··· DATA ···

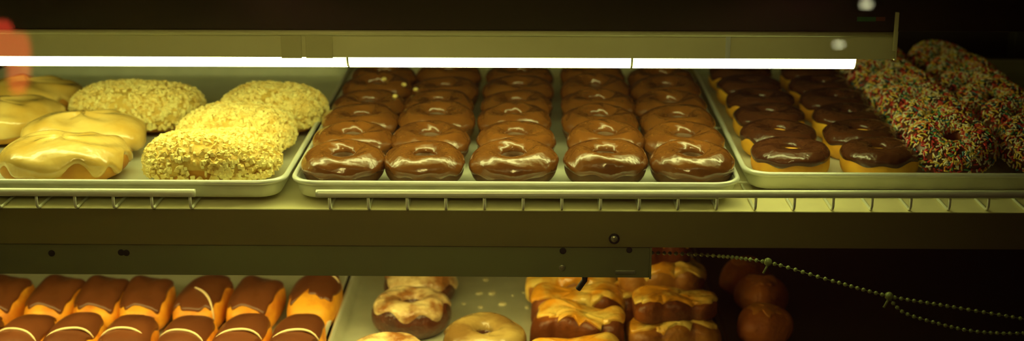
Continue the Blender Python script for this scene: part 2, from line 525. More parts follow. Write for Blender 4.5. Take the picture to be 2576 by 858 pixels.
# light fixtures -------------------------------------------------------
def fixture(z_top, z_bot, x_end, tube_end, hm, tubemat, label, e, spans):
    Yh = 1.362
    root = empty('light_fixture', (0, Yh, z_top), label, 'light fixture', 'shelf lights')
    h = z_bot - z_top
    mb = MB()
    mb.box(XL + .005, x_end, 0, .0015, h, -.0005)
    mb.box(XL + .005, x_end, .0015, .010, h, h + .0015)
    mb.box(XL + .005, x_end, .0015, .13, -.002, -.0005)
    mb.build('housing', hm, root, False, 0.0005)
    mb = MB()
    pr = [(.010, -.004), (.13, -.004), (.13, h * .7)]
    mb.box(XL + .006, x_end - .002, .003, .13, -.004, -.0021)
    mb.box(XL + .006, x_end - .002, .128, .13, h * .75, -.0041)
    mb.build('reflector', M['reflector'], root, False)
    boxpart('end_plate', (x_end, x_end + .002, -.001, .13, h - .001, .0 - .0005), hm, root, 0)
    ty, tz = .065, h - e
    for a, b in spans:
        mb = MB()
        mb.tube([(a + .0004, ty, tz), (a + .012, ty, tz), (b - .012, ty, tz), (b - .0004, ty, tz)], lambda s: .013, 20)
        t = mb.build('tube', tubemat, root)
        for xa, xb in ((a, a + .0015), (b - .0015, b)):
            mc = MB(); mc.tube([(xa, ty, tz), (xb, ty, tz)], .0122, 18)
            mc.build('tube_cap', M['screw'], t)
    for a in [spans[0][0] + .02] + [s[1] - .003 for s in spans]:
        boxpart('lamp_holder', (a - .004, a + .010, ty - .008, ty + .008, tz + .0125, -.004), M['reflector'], root, 0.001)
    return root

xe = at(2252, 110, Y=1.362).x
xt = at(2147, 158, Y=1.427).x
up_fix = fixture(Z_TOPF, Z_UHB, xe, xt, M['hood'], M['tube'], 'long pale olive light hood with glowing white tubes above the upper trays', .0105,
                 [(XL + .01, at(876, 158, Y=1.427).x), (at(880, 158, Y=1.427).x, at(1586, 158, Y=1.427).x), (at(1590, 158, Y=1.427).x, xt)])
def uf(name, x0, x1, y0, y1, yo, m, th=.0012, bev=0.0004):
    a, b = at(x0, y0, Y=1.362), at(x1, y1, Y=1.362)
    return boxpart(name, (a.x, b.x, -yo - th, -yo, b.z - Z_TOPF, a.z - Z_TOPF), m, up_fix, bev)
mb = MB()
mb.tube([(XL + .005, -.002, -.003), (xe, -.002, -.003)], .0024, 10)
mb.build('edge_bead', M['hood'], up_fix)
uf('reflection_band', 706, 760, 84, 146, 0, M['reflection_band'])  # thin plates painted as darker bands reflected in the hood
uf('reflection_band', 768, 838, 84, 146, 0, M['reflection_band'])
uf('joint_strip', 1826, 1836, 90, 146, 0, M['rim'])
a = at(2252, 32, Y=1.345); b = at(2258, 130, Y=1.345)
boxpart('bracket', (a.x + .001, b.x - .0005, -.0155, -.0125, b.z - Z_TOPF, a.z - Z_TOPF), M['hood'], up_fix, 0.0005)

xe2 = at(1634, 660, Y=1.362).x
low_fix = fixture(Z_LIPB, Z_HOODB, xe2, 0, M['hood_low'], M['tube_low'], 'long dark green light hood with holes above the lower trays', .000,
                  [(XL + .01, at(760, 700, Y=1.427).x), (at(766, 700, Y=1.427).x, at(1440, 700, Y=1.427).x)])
for x, y, r, m_ in ((130, 637, .0034, 'hole'), (305, 635, .0034, 'hole'), (318, 636, .0034, 'hole'), (1416, 631, .0034, 'hole'), (1583, 629, .003, 'hole'), (1414, 673, .0034, 'screw')):
    p = at(x, y, Y=1.362)
    disc('hole' if m_ == 'hole' else 'screw', p.x, p.z, 1.362, r, M[m_], low_fix, .0008 if m_ == 'hole' else .0018)
a, b = at(1548, 680, Y=1.362), at(1598, 688, Y=1.362)
boxpart('slot', (a.x, b.x, -.0015, 0, b.z - Z_LIPB, a.z - Z_LIPB), M['screw'], low_fix, 0.0003)
p, q = at(1470, 697, Y=1.372), at(1454, 722, Y=1.376)
mb = MB(); mb.tube([Vector((p.x, .004, Z_HOODB - Z_LIPB + .001)), Vector((p.x, .006, p.z - Z_LIPB - .002)), Vector((q.x, .008, q.z - Z_LIPB))], .0032, 8)
mb.build('hook', M['hole'], low_fix)

# wire racks -----------------------------------------------------------
def rack(xa, xb, xs, label, rz=0):
    root = empty('wire_rack', (xa, RACK_Y, Z_DECK), label, 'wire rack', 'wire racks on the middle shelf', rz)
    zr = at(1288, 488, Y=RACK_Y).z - Z_DECK
    mb = MB(); mb.tube([(0, -.002, zr), (.003, -.002, zr), (xb - xa - .003, -.002, zr), (xb - xa, -.002, zr)], .0042, 12)
    mb.build('rail', M['wire'], root)
    for x in xs:
        mb = MB()
        mb.tube([(x - xa, .0, zr - .002), (x - xa, .0, .006), (x - xa, .002, .003), (x - xa, .006, WIRE / 2), (x - xa, .10, WIRE / 2), (x - xa, .60, WIRE / 2)], WIRE / 2, 8)
        mb.build('wire', M['wire'], root)
    for y in (.09, .32, .58):
        mb = MB(); mb.tube([(0.004, y, WIRE + .0008), (xb - xa - .004, y, WIRE + .0008)], .0013, 8)
        mb.build('cross_wire', M['wire'], root)
    return root
pit = at(1918, 530, Y=RACK_Y).x - at(1820, 530, Y=RACK_Y).x
x0 = at(830, 530, Y=RACK_Y).x
xs = [x0 + pit * k for k in range(40) if x0 + pit * k < XR - .03]
rack(at(796, 490, Y=RACK_Y).x, XR - .012, xs, 'long wire rack with front rail under the centre and right upper trays', math.radians(0.75))
x0 = at(480, 530, Y=RACK_Y).x
xs = [x0 - pit * k for k in range(40) if x0 - pit * k > XL + .02]
rack(XL + .012, at(492, 490, Y=RACK_Y).x, xs, 'short wire rack with front rail under the left upper tray')

# ------------------------------------------------------------------ upper pans
ZP = Z_DECK + WIRE + .0026
ZRIM = ZP + PAN_H
YF2 = at(1288, 462, z=ZRIM).y
YB2 = YF2 + .575
X2L, X2R = at(722, 462, z=ZRIM).x, at(1869, 462, z=ZRIM).x
pan2 = sheet_pan(X2L, X2R, YF2, YB2, ZP, 'centre upper aluminium tray holding thirty brown ring doughnuts')
X1R = at(716, 464, z=ZRIM).x - .002
pan1 = sheet_pan(XL + .03, X1R, YF2, YB2, ZP, 'left upper aluminium tray holding glazed and nut-covered buns')
pf3 = at(1872, 438, z=ZRIM)
pan3 = sheet_pan(pf3.x + .001, XR - .004, pf3.y, pf3.y + .575, ZP, 'right upper aluminium tray holding dark-iced and sprinkled doughnuts')
ZF = ZP + .0017                                 # pan floor

ORD = ['first', 'second', 'third', 'fourth', 'fifth', 'sixth', 'seventh']
# ---- brown ring doughnuts, 5 columns by 6 rows
protos = []
for s in range(4):
    fn = ring_fn(.0425, .0395, .0085, .0350, 100 + s, e=.98, amp=.07)
    r = empty('ring_doughnut', (0, 0, 0), 'x', 'doughnut', 'brown ring doughnuts in the centre tray')
    body(fn, 'ring').build('dough', M['choc_dough'], r)
    shell(fn, 'ring', .0022, -.02, .16, 50 + s, wrinkle=.0007).build('icing', M['maple'], r)
    protos.append(r)
colx = [at(x, 425, z=ZF + .015).x for x in (868, 1071, 1292, 1524, 1734)]
rows_y = [YF2 + .015 + .041 + .0785 * i for i in range(6)]
k = 0
used = set()
for i in range(6):
    for j in range(5):
        jx, jy = rnd.uniform(-.002, .002), rnd.uniform(-.0015, .0015)
        x = colx[j] + jx; y = rows_y[i] + jy
        if i == 5 and j == 4: y -= .004
        if i == 5 and j < 4: y += .003
        where = 'nearest the front glass' if i == 0 else ('at the back' if i == 5 else ORD[i] + ' from the front')
        col = ['leftmost column', 'second column from left', 'middle column', 'fourth column from left', 'rightmost column'][j]
        lab = f'brown-iced ring doughnut in centre tray, {col}, {where}'
        s = rnd.randrange(4) if (i + j) else 0
        loc = (x, y, ZF + .003)
        sc = rnd.uniform(.97, 1.03)
        scl = (sc * (1.06 if j == 2 and i == 0 else 1), sc if sc < 1 else 1, rnd.uniform(.95, 1.1))
        rot = (.09 + rnd.uniform(-.04, .04), rnd.uniform(-.03, .03), rnd.choice((0, PI)) * 0 + rnd.uniform(-.12, .12))
        if s not in used:
            used.add(s); r = protos[s]
            r.location = loc; r.rotation_euler = rot; r.scale = scl; r['label'] = lab
        else:
            copy_thing(protos[s], loc, rot, lab, None, scl)
for s in range(4):
    if s not in used: protos[s].location = (0, 0, -1)

# nut specks dropped on the back doughnuts
for x, y in ((966, 200), (1016, 214), (994, 243), (1046, 226)):
    i = min(range(6), key=lambda q: abs(rows_y[q] - at(x, y, z=ZF + .034).y))
    p = at(x, y, z=ZF + .040)
    bpy.context.view_layer.update()
    hit = bpy.context.scene.ray_cast(bpy.context.evaluated_depsgraph_get(), at(x, y, z=ZF + .075), ray(x, y))
    if hit[0]: p = hit[1] + Vector((0, -.0008, .0008))
    mb = MB(); mb.ball((0, 0, 0), (.0035, .003, .0025), 7, 4)
    o = mb.build('nut_piece', M['crumb'], None, False); o.location = p
    tag(o, 'tiny pale nut piece fallen on a brown doughnut at back left', 'crumb', 'nut pieces on the brown doughnuts')

# ---- right tray: dark iced doughnuts (two columns) and sprinkled doughnuts (two columns)
pr_dark = []
for s in range(2):
    fn = ring_fn(.0415, .0395, .008, .033, 200 + s, amp=.05)
    r = empty('ring_doughnut', (0, 0, 0), 'x', 'doughnut', 'dark chocolate doughnuts in the right tray')
    body(fn, 'ring').build('dough', M['yellow_dough'], r)
    shell(fn, 'ring', .0022, .18, .16, 60 + s, wrinkle=.0006).build('icing', M['dark_icing'], r)
    pr_dark.append(r)
used = set()
ry3 = [pf3.y + .015 + .041 + .0785 * i for i in range(6)]
cx3 = [at(1990, 405, z=ZF + .015).x, at(2207, 405, z=ZF + .015).x]
for i in range(6):
    for j in range(2):
        s = (i + j) % 2
        where = 'nearest the front' if i == 0 else ('at the back' if i == 5 else ORD[i] + ' from the front')
        lab = f'dark chocolate iced yellow doughnut in right tray, {"left" if j == 0 else "second"} column, {where}'
        loc = (cx3[j] + rnd.uniform(-.002, .002), ry3[i], ZF)
        rot = (rnd.uniform(-.03, .03), rnd.uniform(-.03, .03), rnd.uniform(-.3, .3) + (PI if rnd.random() < .5 else 0))
        if s not in used:
            used.add(s); r = pr_dark[s]; r.location = loc; r.rotation_euler = rot; r['label'] = lab
        else:
            copy_thing(pr_dark[s], loc, rot, lab)
pr_sp = []
SPM = [M['sp_red'], M['sp_yellow'], M['sp_white'], M['sp_green'], M['sp_teal'], M['sp_orange']]
for s in range(2):
    fn = ring_fn(.044, .0405, .010, .0325, 300 + s, amp=.06)
    r = empty('sprinkled_doughnut', (0, 0, 0), 'x', 'doughnut', 'sprinkled doughnuts in the right tray')
    body(fn, 'ring').build('dough', M['sprinkle_dough'], r)
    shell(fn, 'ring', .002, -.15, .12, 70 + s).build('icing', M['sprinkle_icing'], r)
    o = sprinkles(fn, 1250, 80 + s, .0022).build('sprinkles', SPM, r)
    o['kind'] = 'stuff'
    pr_sp.append(r)
used = set()
cxs = [at(2394, 400, z=ZF + .015).x, at(2612, 400, z=ZF + .015).x]
cxs[1] = min(cxs[1], XR - .066)
for j in range(2):
    for i in range(6):
        s = (i + j) % 2
        where = 'nearest the front' if i == 0 else ('at the back' if i == 5 else ORD[i] + ' from the front')
        lab = f'doughnut covered in rainbow sprinkles, {"left" if j == 0 else "right"} sprinkled column of right tray, {where}'
        tilt = math.radians(24)
        loc = (cxs[j] + rnd.uniform(-.004, .004), ry3[i] + .012, ZF + .0165 + .002 * j)
        rot = (tilt + rnd.uniform(-.05, .05), rnd.uniform(-.08, .08), rnd.uniform(-.3, .3))
        if s not in used:
            used.add(s); r = pr_sp[s]; r.location = loc; r.rotation_euler = rot; r['label'] = lab
        else:
            copy_thing(pr_sp[s], loc, rot, lab)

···

GIVEN TASK
Extract verbatim only those lines that run from the line with "M['hood_low'], M['tube_low'], 'long" to the line with "rack(XL + .012, at(492, 490, Y=RACK_Y).x, xs, 'short", inclusive.

EXERCISE RESULT
low_fix = fixture(Z_LIPB, Z_HOODB, xe2, 0, M['hood_low'], M['tube_low'], 'long dark green light hood with holes above the lower trays', .000,
                  [(XL + .01, at(760, 700, Y=1.427).x), (at(766, 700, Y=1.427).x, at(1440, 700, Y=1.427).x)])
for x, y, r, m_ in ((130, 637, .0034, 'hole'), (305, 635, .0034, 'hole'), (318, 636, .0034, 'hole'), (1416, 631, .0034, 'hole'), (1583, 629, .003, 'hole'), (1414, 673, .0034, 'screw')):
    p = at(x, y, Y=1.362)
    disc('hole' if m_ == 'hole' else 'screw', p.x, p.z, 1.362, r, M[m_], low_fix, .0008 if m_ == 'hole' else .0018)
a, b = at(1548, 680, Y=1.362), at(1598, 688, Y=1.362)
boxpart('slot', (a.x, b.x, -.0015, 0, b.z - Z_LIPB, a.z - Z_LIPB), M['screw'], low_fix, 0.0003)
p, q = at(1470, 697, Y=1.372), at(1454, 722, Y=1.376)
mb = MB(); mb.tube([Vector((p.x, .004, Z_HOODB - Z_LIPB + .001)), Vector((p.x, .006, p.z - Z_LIPB - .002)), Vector((q.x, .008, q.z - Z_LIPB))], .0032, 8)
mb.build('hook', M['hole'], low_fix)

# wire racks -----------------------------------------------------------
def rack(xa, xb, xs, label, rz=0):
    root = empty('wire_rack', (xa, RACK_Y, Z_DECK), label, 'wire rack', 'wire racks on the middle shelf', rz)
    zr = at(1288, 488, Y=RACK_Y).z - Z_DECK
    mb = MB(); mb.tube([(0, -.002, zr), (.003, -.002, zr), (xb - xa - .003, -.002, zr), (xb - xa, -.002, zr)], .0042, 12)
    mb.build('rail', M['wire'], root)
    for x in xs:
        mb = MB()
        mb.tube([(x - xa, .0, zr - .002), (x - xa, .0, .006), (x - xa, .002, .003), (x - xa, .006, WIRE / 2), (x - xa, .10, WIRE / 2), (x - xa, .60, WIRE / 2)], WIRE / 2, 8)
        mb.build('wire', M['wire'], root)
    for y in (.09, .32, .58):
        mb = MB(); mb.tube([(0.004, y, WIRE + .0008), (xb - xa - .004, y, WIRE + .0008)], .0013, 8)
        mb.build('cross_wire', M['wire'], root)
    return root
pit = at(1918, 530, Y=RACK_Y).x - at(1820, 530, Y=RACK_Y).x
x0 = at(830, 530, Y=RACK_Y).x
xs = [x0 + pit * k for k in range(40) if x0 + pit * k < XR - .03]
rack(at(796, 490, Y=RACK_Y).x, XR - .012, xs, 'long wire rack with front rail under the centre and right upper trays', math.radians(0.75))
x0 = at(480, 530, Y=RACK_Y).x
xs = [x0 - pit * k for k in range(40) if x0 - pit * k > XL + .02]
rack(XL + .012, at(492, 490, Y=RACK_Y).x, xs, 'short wire rack with front rail under the left upper tray')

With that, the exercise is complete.